#### [STATED PROBLEM]
Produce the listing below again, exactly as shown.

#### [GIVEN MATERIAL]
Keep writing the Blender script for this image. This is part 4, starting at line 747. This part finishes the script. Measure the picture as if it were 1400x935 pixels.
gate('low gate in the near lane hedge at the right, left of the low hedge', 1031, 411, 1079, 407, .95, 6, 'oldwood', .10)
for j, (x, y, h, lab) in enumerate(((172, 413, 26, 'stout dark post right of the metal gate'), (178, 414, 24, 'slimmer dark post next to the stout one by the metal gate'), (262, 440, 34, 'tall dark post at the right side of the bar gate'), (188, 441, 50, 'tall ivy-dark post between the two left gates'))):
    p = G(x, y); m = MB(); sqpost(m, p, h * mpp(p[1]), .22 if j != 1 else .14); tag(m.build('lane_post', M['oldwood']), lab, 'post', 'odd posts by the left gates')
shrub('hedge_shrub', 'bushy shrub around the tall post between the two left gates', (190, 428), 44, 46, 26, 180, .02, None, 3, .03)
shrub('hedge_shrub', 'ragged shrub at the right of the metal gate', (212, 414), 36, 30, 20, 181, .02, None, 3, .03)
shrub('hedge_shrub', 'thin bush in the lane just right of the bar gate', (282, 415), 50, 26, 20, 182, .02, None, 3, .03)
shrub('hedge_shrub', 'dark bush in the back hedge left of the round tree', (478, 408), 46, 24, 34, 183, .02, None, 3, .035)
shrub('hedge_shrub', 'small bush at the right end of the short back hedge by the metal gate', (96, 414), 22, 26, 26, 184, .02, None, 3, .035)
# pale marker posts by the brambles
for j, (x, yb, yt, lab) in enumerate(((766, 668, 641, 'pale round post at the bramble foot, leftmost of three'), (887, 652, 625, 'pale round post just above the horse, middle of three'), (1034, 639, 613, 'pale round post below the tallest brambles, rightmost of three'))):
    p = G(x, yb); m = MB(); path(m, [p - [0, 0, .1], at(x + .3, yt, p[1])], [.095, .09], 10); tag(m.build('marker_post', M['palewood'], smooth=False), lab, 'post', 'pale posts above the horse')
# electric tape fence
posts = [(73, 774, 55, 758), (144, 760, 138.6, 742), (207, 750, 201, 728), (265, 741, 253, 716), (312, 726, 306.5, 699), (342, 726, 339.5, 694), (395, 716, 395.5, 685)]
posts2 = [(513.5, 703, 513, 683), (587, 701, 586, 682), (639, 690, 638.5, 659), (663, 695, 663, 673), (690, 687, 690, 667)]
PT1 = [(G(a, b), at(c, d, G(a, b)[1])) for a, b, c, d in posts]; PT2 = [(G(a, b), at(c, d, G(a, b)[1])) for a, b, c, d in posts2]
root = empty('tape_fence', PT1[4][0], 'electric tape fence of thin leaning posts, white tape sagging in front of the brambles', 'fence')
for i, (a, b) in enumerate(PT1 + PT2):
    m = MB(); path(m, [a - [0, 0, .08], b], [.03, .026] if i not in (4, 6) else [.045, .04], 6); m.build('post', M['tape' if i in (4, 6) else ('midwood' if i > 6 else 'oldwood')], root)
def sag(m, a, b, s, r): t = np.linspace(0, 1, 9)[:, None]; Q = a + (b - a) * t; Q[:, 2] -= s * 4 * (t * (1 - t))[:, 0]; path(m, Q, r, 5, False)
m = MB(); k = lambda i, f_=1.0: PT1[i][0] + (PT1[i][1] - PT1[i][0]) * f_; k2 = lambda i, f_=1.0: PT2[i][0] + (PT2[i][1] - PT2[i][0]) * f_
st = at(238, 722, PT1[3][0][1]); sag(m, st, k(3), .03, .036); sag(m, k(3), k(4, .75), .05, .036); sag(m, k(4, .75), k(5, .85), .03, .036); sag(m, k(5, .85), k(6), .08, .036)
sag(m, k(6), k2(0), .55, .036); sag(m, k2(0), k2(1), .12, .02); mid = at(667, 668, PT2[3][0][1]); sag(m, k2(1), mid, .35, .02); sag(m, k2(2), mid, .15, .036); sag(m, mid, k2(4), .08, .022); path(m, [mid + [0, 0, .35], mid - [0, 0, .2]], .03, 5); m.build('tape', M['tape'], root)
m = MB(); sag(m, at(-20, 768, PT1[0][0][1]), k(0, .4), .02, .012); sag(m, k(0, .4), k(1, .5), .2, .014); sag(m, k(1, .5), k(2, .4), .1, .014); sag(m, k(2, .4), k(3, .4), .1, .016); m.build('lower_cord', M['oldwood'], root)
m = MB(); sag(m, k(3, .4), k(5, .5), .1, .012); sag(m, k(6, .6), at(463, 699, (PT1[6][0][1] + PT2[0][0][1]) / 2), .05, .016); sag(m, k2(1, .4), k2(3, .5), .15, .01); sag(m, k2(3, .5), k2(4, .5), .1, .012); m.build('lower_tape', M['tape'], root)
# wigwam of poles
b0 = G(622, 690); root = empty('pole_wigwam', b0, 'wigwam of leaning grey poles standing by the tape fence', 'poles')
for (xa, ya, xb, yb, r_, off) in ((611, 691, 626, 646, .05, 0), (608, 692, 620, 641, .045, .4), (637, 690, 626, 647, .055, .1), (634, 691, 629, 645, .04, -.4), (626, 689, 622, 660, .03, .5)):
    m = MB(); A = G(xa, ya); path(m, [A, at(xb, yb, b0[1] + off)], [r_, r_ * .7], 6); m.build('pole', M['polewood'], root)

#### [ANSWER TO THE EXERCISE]
Keep writing the Blender script for this image. This is part 4, starting at line 747. This part finishes the script. Measure the picture as if it were 1400x935 pixels.
gate('low gate in the near lane hedge at the right, left of the low hedge', 1031, 411, 1079, 407, .95, 6, 'oldwood', .10)
for j, (x, y, h, lab) in enumerate(((172, 413, 26, 'stout dark post right of the metal gate'), (178, 414, 24, 'slimmer dark post next to the stout one by the metal gate'), (262, 440, 34, 'tall dark post at the right side of the bar gate'), (188, 441, 50, 'tall ivy-dark post between the two left gates'))):
    p = G(x, y); m = MB(); sqpost(m, p, h * mpp(p[1]), .22 if j != 1 else .14); tag(m.build('lane_post', M['oldwood']), lab, 'post', 'odd posts by the left gates')
shrub('hedge_shrub', 'bushy shrub around the tall post between the two left gates', (190, 428), 44, 46, 26, 180, .02, None, 3, .03)
shrub('hedge_shrub', 'ragged shrub at the right of the metal gate', (212, 414), 36, 30, 20, 181, .02, None, 3, .03)
shrub('hedge_shrub', 'thin bush in the lane just right of the bar gate', (282, 415), 50, 26, 20, 182, .02, None, 3, .03)
shrub('hedge_shrub', 'dark bush in the back hedge left of the round tree', (478, 408), 46, 24, 34, 183, .02, None, 3, .035)
shrub('hedge_shrub', 'small bush at the right end of the short back hedge by the metal gate', (96, 414), 22, 26, 26, 184, .02, None, 3, .035)
# pale marker posts by the brambles
for j, (x, yb, yt, lab) in enumerate(((766, 668, 641, 'pale round post at the bramble foot, leftmost of three'), (887, 652, 625, 'pale round post just above the horse, middle of three'), (1034, 639, 613, 'pale round post below the tallest brambles, rightmost of three'))):
    p = G(x, yb); m = MB(); path(m, [p - [0, 0, .1], at(x + .3, yt, p[1])], [.095, .09], 10); tag(m.build('marker_post', M['palewood'], smooth=False), lab, 'post', 'pale posts above the horse')
# electric tape fence
posts = [(73, 774, 55, 758), (144, 760, 138.6, 742), (207, 750, 201, 728), (265, 741, 253, 716), (312, 726, 306.5, 699), (342, 726, 339.5, 694), (395, 716, 395.5, 685)]
posts2 = [(513.5, 703, 513, 683), (587, 701, 586, 682), (639, 690, 638.5, 659), (663, 695, 663, 673), (690, 687, 690, 667)]
PT1 = [(G(a, b), at(c, d, G(a, b)[1])) for a, b, c, d in posts]; PT2 = [(G(a, b), at(c, d, G(a, b)[1])) for a, b, c, d in posts2]
root = empty('tape_fence', PT1[4][0], 'electric tape fence of thin leaning posts, white tape sagging in front of the brambles', 'fence')
for i, (a, b) in enumerate(PT1 + PT2):
    m = MB(); path(m, [a - [0, 0, .08], b], [.03, .026] if i not in (4, 6) else [.045, .04], 6); m.build('post', M['tape' if i in (4, 6) else ('midwood' if i > 6 else 'oldwood')], root)
def sag(m, a, b, s, r): t = np.linspace(0, 1, 9)[:, None]; Q = a + (b - a) * t; Q[:, 2] -= s * 4 * (t * (1 - t))[:, 0]; path(m, Q, r, 5, False)
m = MB(); k = lambda i, f_=1.0: PT1[i][0] + (PT1[i][1] - PT1[i][0]) * f_; k2 = lambda i, f_=1.0: PT2[i][0] + (PT2[i][1] - PT2[i][0]) * f_
st = at(238, 722, PT1[3][0][1]); sag(m, st, k(3), .03, .036); sag(m, k(3), k(4, .75), .05, .036); sag(m, k(4, .75), k(5, .85), .03, .036); sag(m, k(5, .85), k(6), .08, .036)
sag(m, k(6), k2(0), .55, .036); sag(m, k2(0), k2(1), .12, .02); mid = at(667, 668, PT2[3][0][1]); sag(m, k2(1), mid, .35, .02); sag(m, k2(2), mid, .15, .036); sag(m, mid, k2(4), .08, .022); path(m, [mid + [0, 0, .35], mid - [0, 0, .2]], .03, 5); m.build('tape', M['tape'], root)
m = MB(); sag(m, at(-20, 768, PT1[0][0][1]), k(0, .4), .02, .012); sag(m, k(0, .4), k(1, .5), .2, .014); sag(m, k(1, .5), k(2, .4), .1, .014); sag(m, k(2, .4), k(3, .4), .1, .016); m.build('lower_cord', M['oldwood'], root)
m = MB(); sag(m, k(3, .4), k(5, .5), .1, .012); sag(m, k(6, .6), at(463, 699, (PT1[6][0][1] + PT2[0][0][1]) / 2), .05, .016); sag(m, k2(1, .4), k2(3, .5), .15, .01); sag(m, k2(3, .5), k2(4, .5), .1, .012); m.build('lower_tape', M['tape'], root)
# wigwam of poles
b0 = G(622, 690); root = empty('pole_wigwam', b0, 'wigwam of leaning grey poles standing by the tape fence', 'poles')
for (xa, ya, xb, yb, r_, off) in ((611, 691, 626, 646, .05, 0), (608, 692, 620, 641, .045, .4), (637, 690, 626, 647, .055, .1), (634, 691, 629, 645, .04, -.4), (626, 689, 622, 660, .03, .5)):
    m = MB(); A = G(xa, ya); path(m, [A, at(xb, yb, b0[1] + off)], [r_, r_ * .7], 6); m.build('pole', M['polewood'], root)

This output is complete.